▶ The request: Copy the data below exactly, omitting any picture it contains.

▶ Data:
******

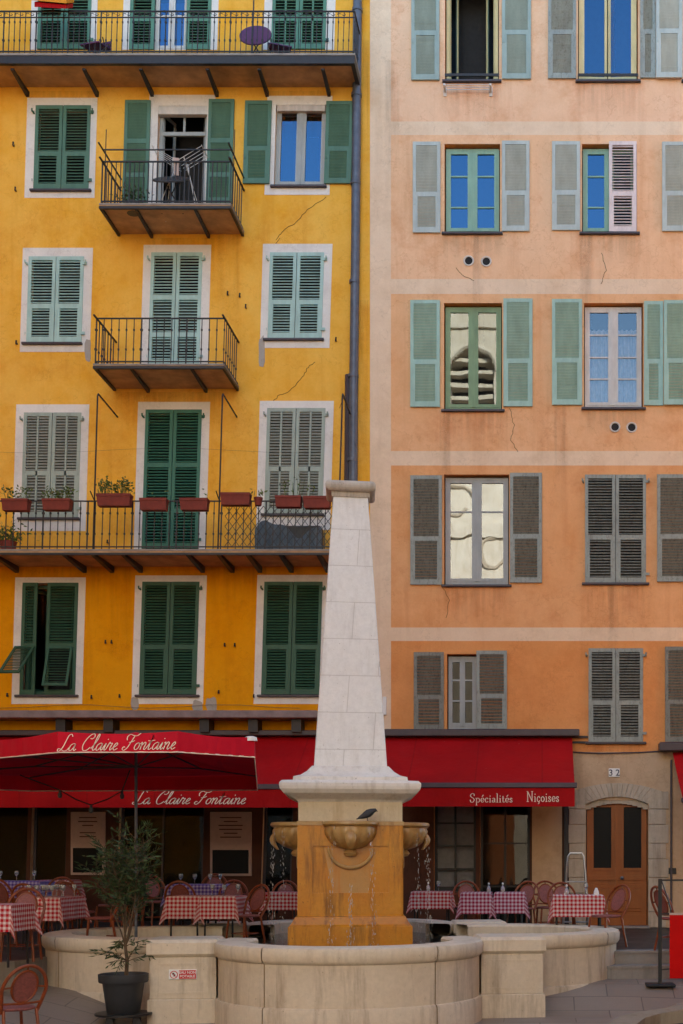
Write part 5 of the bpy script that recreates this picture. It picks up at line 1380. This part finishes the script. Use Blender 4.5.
b.tube([(-0.215, yb(0.53), 0.53), (0, yb(0.52)+0.02, 0.52), (0.215, yb(0.53), 0.53)], 0.012, 6)
for sx in (-1, 1): b.tube([(sx*0.135, yb(0.70), 0.70), (sx*0.235, yb(0.69), 0.69)], 0.010, 6)
b.tube([(0, yb(0.865), 0.865), (0, yb(0.92), 0.92)], 0.010, 6)
b.build('back_frame', 'rattan', ch, smooth=True)
b = MB(); b.loft([ov(0.127, 0.157, -0.006), ov(0.127, 0.157, 0.006)]); b.build('back_panel', 'weave', ch)
b = MB(); b.tube([(0.2*math.cos(2*PI*k/20), 0.2*math.sin(2*PI*k/20), 0.2) for k in range(20)], 0.008, 6, closed=True); b.build('stretcher', 'rattan', ch, smooth=True)
first = [True]
def place_chair(px, d, rot, label, z=None):
    x, y = SX(px, d), SY(d); zz = terrace_z(x, y) if z is None else z
    if first[0]:
        first[0] = False; ch.location = (x, y, zz); ch.rotation_euler = (0, 0, math.radians(rot)); ch['label'] = label; return ch
    return dup(ch, (x, y, zz), math.radians(rot), label)
for px_, d_, r_, l_ in ((80, 20.4, 60, 'cane chair in the shade just behind the long gingham table'), (112, 21.6, -30, 'cane chair in deep shade behind the shrub trunk'), (35, 20.2, 170, 'cane chair in front of the violet table, beside the long gingham table'),
        (158, 22.3, 40, 'cane chair in the shade right of the shrub crown'), (128, 22.9, 175, 'cane chair against the dark shopfront behind the shrub'), (212, 23.3, 5, 'cane chair at the wall under the black menu screen')):
    place_chair(px_, d_, r_, l_)
xx, yy = SX(14, 13.9), SY(13.9)
place_chair(13, 13.5, 228, 'nearest cane chair, turned away in the bottom left corner', plaza_z(xx, yy))
place_chair(21, 16.75, 8, 'cane chair tucked behind the checked table at the left edge')
place_chair(101, 18.7, -72, 'cane chair side-on between the long gingham table and the potted shrub')
place_chair(58, 21.6, 10, 'cane chair with its oval back facing out, in the dark behind the long gingham table')
place_chair(12, 21.3, 160, 'dim cane chair in front of the violet checked table at the left edge')
place_chair(245, 19.5, -35, 'cane chair at the right corner of the gingham table left of the obelisk')
place_chair(232, 21.6, 8, 'cane chair behind the violet tablecloth and below the black menu screen')
place_chair(183, 20.9, 185, 'cane chair between the red and the violet tablecloths, behind the shrub')
place_chair(467, 22.9, 6, 'cane chair behind the left half of the plum checked double table')
place_chair(521, 22.4, -22, 'cane chair at the right end of the plum checked double table')
place_chair(549, 22.9, 12, 'cane chair against the beige panel, left of the stepladder')
place_chair(563, 21.4, 4, 'cane chair tucked behind the checked table in front of the wooden door')
place_chair(606, 19.4, -50, 'cane chair side-on in front of the arched wooden door')
place_chair(676, 18.6, 118, 'cane chair behind the red barrier cloth at the right edge')
place_chair(284, 23.0, 5, 'cane chair behind the checked table left of the fountain pedestal')
place_chair(-3, 19.2, 80, 'cane chair cut by the left edge, behind the nearest tables')

def table(px, d, w, dp, cmat, tl, cl, drop=0.30, rot=0, H=0.75):
    x, y = SX(px, d), SY(d); z = terrace_z(x, y); rz = math.radians(rot)
    t = thing('bistro_table', tl, 'table', (x, y, z), rz, 'bistro tables')
    b = MB(); b.bbox(-w/2, w/2, -dp/2, dp/2, H-0.03, H, 0.006); b.build('tabletop', 'door_wood', t)
    for sx in (-1, 1):
        for sy in (-1, 1):
            b = MB(); b.tube([(sx*(w/2-0.05), sy*(dp/2-0.05), 0), (sx*(w/2-0.06), sy*(dp/2-0.06), H-0.03)], 0.016, 6); b.build('leg', 'black', t)
    m = MB(); uv = []; nx, ny = 34, 34; W, D = w/2+drop, dp/2+drop; sd = random.uniform(0, 9)
    for j in range(ny+1):
        for i in range(nx+1):
            u = -W+2*W*i/nx; v = -D+2*D*j/ny
            eu, ev = max(0, abs(u)-w/2-0.006), max(0, abs(v)-dp/2-0.006)
            su, sv = (1 if u > 0 else -1), (1 if v > 0 else -1)
            mn, mx = min(eu, ev), max(eu, ev)
            X = su*min(abs(u), w/2+0.006)+su*(0.22*mn+(0.05*eu)); Y = sv*min(abs(v), dp/2+0.006)+sv*(0.22*mn+0.05*ev)
            if eu > 0 and ev == 0: X += su*0.012*math.sin(v*16+sd)*eu/drop
            if ev > 0 and eu == 0: Y += sv*0.012*math.sin(u*16+sd)*ev/drop
            m.v.append(Vector((X, Y, 0.004-mx-0.32*mn))); uv.append((u, v))
    for j in range(ny):
        for i in range(nx):
            a = j*(nx+1)+i; m.f.append((a, a+1, a+nx+2, a+nx+1)); m.mi.append(0)
    c = m.build('tablecloth', cmat, None, smooth=True, uv=uv); c.location = (x, y, z+H+0.004); c.rotation_euler = (0, 0, rz)
    tag(c, cl, 'tablecloth', 'gingham tablecloths')
    return x, y, z+H+0.008, rz
TB = {}
TB['a'] = table(-7, 16.0, 0.72, 0.7, 'cl_red', 'bistro table at the left edge nearest the camera', 'red gingham cloth nearest the camera at the left edge', 0.33)
TB['b'] = table(52, 19.2, 0.60, 1.0, 'cl_red', 'long bistro table end-on to the camera, left of the potted shrub', 'red gingham cloth on the end-on table left of the potted shrub', 0.34)
TB['c'] = table(20, 22.6, 0.95, 0.7, 'cl_violet', 'bistro table in the shade at the far left, under a violet cloth', 'violet gingham cloth at the far left of the restaurant', 0.30, H=0.80)
TB['d'] = table(58, 23.7, 0.62, 0.6, 'cl_red', 'bistro table by the shopfront below the left menu screen', 'dim red gingham cloth against the shopfront below the left menu screen', 0.30, H=0.80)
TB['e'] = table(200, 22.2, 0.95, 0.7, 'cl_violet', 'bistro table below the menu board, under a violet cloth', 'violet gingham cloth below the pale menu board', 0.30, H=0.78)
TB['f'] = table(224, 19.7, 0.52, 0.75, 'cl_red', 'bistro table between the potted shrub and the obelisk', 'bright red gingham cloth between the potted shrub and the obelisk', 0.34)
TB['g'] = table(190, 19.75, 0.5, 0.75, 'cl_red', 'bistro table half hidden behind the potted shrub', 'red gingham cloth half hidden by the shrub leaves', 0.34)
TB['h'] = table(284, 22.0, 0.55, 0.6, 'cl_red', 'bistro table glimpsed just left of the fountain pedestal', 'red gingham cloth glimpsed under the left shell bowl', 0.30)
TB['i'] = table(432, 22.5, 0.66, 0.62, 'cl_red', 'bistro table right of the fountain pedestal under the panes of the shop window', 'red gingham cloth nearest the fountain on its right side', 0.30)
TB['j'] = table(477, 21.9, 0.50, 0.62, 'cl_plum', 'left one of two joined bistro tables under plum cloths', 'left one of two joined plum gingham cloths', 0.36)
TB['k'] = table(510, 21.95, 0.50, 0.62, 'cl_plum', 'right one of two joined bistro tables under plum cloths', 'right one of two joined plum gingham cloths', 0.355)
TB['l'] = table(578, 20.3, 0.78, 0.66, 'cl_red', 'bistro table in front of the arched wooden door', 'red gingham cloth in front of the arched wooden door', 0.34)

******

▶ Final result:
Write part 5 of the bpy script that recreates this picture. It picks up at line 1380. This part finishes the script. Use Blender 4.5.
b.tube([(-0.215, yb(0.53), 0.53), (0, yb(0.52)+0.02, 0.52), (0.215, yb(0.53), 0.53)], 0.012, 6)
for sx in (-1, 1): b.tube([(sx*0.135, yb(0.70), 0.70), (sx*0.235, yb(0.69), 0.69)], 0.010, 6)
b.tube([(0, yb(0.865), 0.865), (0, yb(0.92), 0.92)], 0.010, 6)
b.build('back_frame', 'rattan', ch, smooth=True)
b = MB(); b.loft([ov(0.127, 0.157, -0.006), ov(0.127, 0.157, 0.006)]); b.build('back_panel', 'weave', ch)
b = MB(); b.tube([(0.2*math.cos(2*PI*k/20), 0.2*math.sin(2*PI*k/20), 0.2) for k in range(20)], 0.008, 6, closed=True); b.build('stretcher', 'rattan', ch, smooth=True)
first = [True]
def place_chair(px, d, rot, label, z=None):
    x, y = SX(px, d), SY(d); zz = terrace_z(x, y) if z is None else z
    if first[0]:
        first[0] = False; ch.location = (x, y, zz); ch.rotation_euler = (0, 0, math.radians(rot)); ch['label'] = label; return ch
    return dup(ch, (x, y, zz), math.radians(rot), label)
for px_, d_, r_, l_ in ((80, 20.4, 60, 'cane chair in the shade just behind the long gingham table'), (112, 21.6, -30, 'cane chair in deep shade behind the shrub trunk'), (35, 20.2, 170, 'cane chair in front of the violet table, beside the long gingham table'),
        (158, 22.3, 40, 'cane chair in the shade right of the shrub crown'), (128, 22.9, 175, 'cane chair against the dark shopfront behind the shrub'), (212, 23.3, 5, 'cane chair at the wall under the black menu screen')):
    place_chair(px_, d_, r_, l_)
xx, yy = SX(14, 13.9), SY(13.9)
place_chair(13, 13.5, 228, 'nearest cane chair, turned away in the bottom left corner', plaza_z(xx, yy))
place_chair(21, 16.75, 8, 'cane chair tucked behind the checked table at the left edge')
place_chair(101, 18.7, -72, 'cane chair side-on between the long gingham table and the potted shrub')
place_chair(58, 21.6, 10, 'cane chair with its oval back facing out, in the dark behind the long gingham table')
place_chair(12, 21.3, 160, 'dim cane chair in front of the violet checked table at the left edge')
place_chair(245, 19.5, -35, 'cane chair at the right corner of the gingham table left of the obelisk')
place_chair(232, 21.6, 8, 'cane chair behind the violet tablecloth and below the black menu screen')
place_chair(183, 20.9, 185, 'cane chair between the red and the violet tablecloths, behind the shrub')
place_chair(467, 22.9, 6, 'cane chair behind the left half of the plum checked double table')
place_chair(521, 22.4, -22, 'cane chair at the right end of the plum checked double table')
place_chair(549, 22.9, 12, 'cane chair against the beige panel, left of the stepladder')
place_chair(563, 21.4, 4, 'cane chair tucked behind the checked table in front of the wooden door')
place_chair(606, 19.4, -50, 'cane chair side-on in front of the arched wooden door')
place_chair(676, 18.6, 118, 'cane chair behind the red barrier cloth at the right edge')
place_chair(284, 23.0, 5, 'cane chair behind the checked table left of the fountain pedestal')
place_chair(-3, 19.2, 80, 'cane chair cut by the left edge, behind the nearest tables')

def table(px, d, w, dp, cmat, tl, cl, drop=0.30, rot=0, H=0.75):
    x, y = SX(px, d), SY(d); z = terrace_z(x, y); rz = math.radians(rot)
    t = thing('bistro_table', tl, 'table', (x, y, z), rz, 'bistro tables')
    b = MB(); b.bbox(-w/2, w/2, -dp/2, dp/2, H-0.03, H, 0.006); b.build('tabletop', 'door_wood', t)
    for sx in (-1, 1):
        for sy in (-1, 1):
            b = MB(); b.tube([(sx*(w/2-0.05), sy*(dp/2-0.05), 0), (sx*(w/2-0.06), sy*(dp/2-0.06), H-0.03)], 0.016, 6); b.build('leg', 'black', t)
    m = MB(); uv = []; nx, ny = 34, 34; W, D = w/2+drop, dp/2+drop; sd = random.uniform(0, 9)
    for j in range(ny+1):
        for i in range(nx+1):
            u = -W+2*W*i/nx; v = -D+2*D*j/ny
            eu, ev = max(0, abs(u)-w/2-0.006), max(0, abs(v)-dp/2-0.006)
            su, sv = (1 if u > 0 else -1), (1 if v > 0 else -1)
            mn, mx = min(eu, ev), max(eu, ev)
            X = su*min(abs(u), w/2+0.006)+su*(0.22*mn+(0.05*eu)); Y = sv*min(abs(v), dp/2+0.006)+sv*(0.22*mn+0.05*ev)
            if eu > 0 and ev == 0: X += su*0.012*math.sin(v*16+sd)*eu/drop
            if ev > 0 and eu == 0: Y += sv*0.012*math.sin(u*16+sd)*ev/drop
            m.v.append(Vector((X, Y, 0.004-mx-0.32*mn))); uv.append((u, v))
    for j in range(ny):
        for i in range(nx):
            a = j*(nx+1)+i; m.f.append((a, a+1, a+nx+2, a+nx+1)); m.mi.append(0)
    c = m.build('tablecloth', cmat, None, smooth=True, uv=uv); c.location = (x, y, z+H+0.004); c.rotation_euler = (0, 0, rz)
    tag(c, cl, 'tablecloth', 'gingham tablecloths')
    return x, y, z+H+0.008, rz
TB = {}
TB['a'] = table(-7, 16.0, 0.72, 0.7, 'cl_red', 'bistro table at the left edge nearest the camera', 'red gingham cloth nearest the camera at the left edge', 0.33)
TB['b'] = table(52, 19.2, 0.60, 1.0, 'cl_red', 'long bistro table end-on to the camera, left of the potted shrub', 'red gingham cloth on the end-on table left of the potted shrub', 0.34)
TB['c'] = table(20, 22.6, 0.95, 0.7, 'cl_violet', 'bistro table in the shade at the far left, under a violet cloth', 'violet gingham cloth at the far left of the restaurant', 0.30, H=0.80)
TB['d'] = table(58, 23.7, 0.62, 0.6, 'cl_red', 'bistro table by the shopfront below the left menu screen', 'dim red gingham cloth against the shopfront below the left menu screen', 0.30, H=0.80)
TB['e'] = table(200, 22.2, 0.95, 0.7, 'cl_violet', 'bistro table below the menu board, under a violet cloth', 'violet gingham cloth below the pale menu board', 0.30, H=0.78)
TB['f'] = table(224, 19.7, 0.52, 0.75, 'cl_red', 'bistro table between the potted shrub and the obelisk', 'bright red gingham cloth between the potted shrub and the obelisk', 0.34)
TB['g'] = table(190, 19.75, 0.5, 0.75, 'cl_red', 'bistro table half hidden behind the potted shrub', 'red gingham cloth half hidden by the shrub leaves', 0.34)
TB['h'] = table(284, 22.0, 0.55, 0.6, 'cl_red', 'bistro table glimpsed just left of the fountain pedestal', 'red gingham cloth glimpsed under the left shell bowl', 0.30)
TB['i'] = table(432, 22.5, 0.66, 0.62, 'cl_red', 'bistro table right of the fountain pedestal under the panes of the shop window', 'red gingham cloth nearest the fountain on its right side', 0.30)
TB['j'] = table(477, 21.9, 0.50, 0.62, 'cl_plum', 'left one of two joined bistro tables under plum cloths', 'left one of two joined plum gingham cloths', 0.36)
TB['k'] = table(510, 21.95, 0.50, 0.62, 'cl_plum', 'right one of two joined bistro tables under plum cloths', 'right one of two joined plum gingham cloths', 0.355)
TB['l'] = table(578, 20.3, 0.78, 0.66, 'cl_red', 'bistro table in front of the arched wooden door', 'red gingham cloth in front of the arched wooden door', 0.34)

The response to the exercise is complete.